Единственную на неделе статью Деготь отобрал у меня коллега Бычихин. Отсылаю читателя к его обзору.

Новиков

Михаил Новиков слегка отчитан коллегой Бычихиным все в том же обзоре. Зря. Новиков - пижон и любит подразнить тусовку. Поддаваться на его дразнилки не надо. В своей субботней коммерсантовской колонке "Время гадить..." Новиков ловко сплетает в единый сюжет 1) постановление Лужкова о том, что хозяева собак обязаны сами убирать оставленные во время прогулки испражнения своих любимцев, 2) порыв американского альпиниста отправиться на Эверест для уборки мусора, 3) новую пьесу Б.Акунина, продолжающую чеховскую "Чайку". Все это Новиков финалит следующим соображением: "Дочитав (пьесу Акунина - О.К.) да подумав, я решил, что Акунин едва ли ставит перед собой какие-то специальные литературные задачи. И в интервью, которые его создатель сейчас раздает направо и налево, он всего лишь великодушно банален. Ему просто нравится сочинять. Лужкову просто нравится управлять городом.
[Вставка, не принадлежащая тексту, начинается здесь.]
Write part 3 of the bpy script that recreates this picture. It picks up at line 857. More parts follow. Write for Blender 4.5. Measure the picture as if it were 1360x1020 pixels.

Полоумному американцу нравится ходить в горы. Идеи, сопровождающие эти действия, и любые интерпретации их, в том числе и эта колонка , - всего только побочный продукт. Экскремент, если хотите. Кому-нибудь, когда-нибудь придется его убирать, но лично у меня под рукой нет целлофановых перчаток".

Мораль

Мораль пишется в том случае, если автор не уверен, что сумел выразить, что хотел. Я не уверена. Поэтому отвечаю прямо на поставленный в начале этого обзора вопрос. В том, что рецензенты пишут иногда как будто под копирку, беды нет. Добровольно читать все газеты могут только те люди, которых не жалко. Но если вы хотите отличаться от таких же, как вы, образованных и правильных, думайте смелее и дальше, думайте о своем. Не ставьте очевидных заголовков, даже если они очень удачны. Помните, что пишете для собственного удовольствия.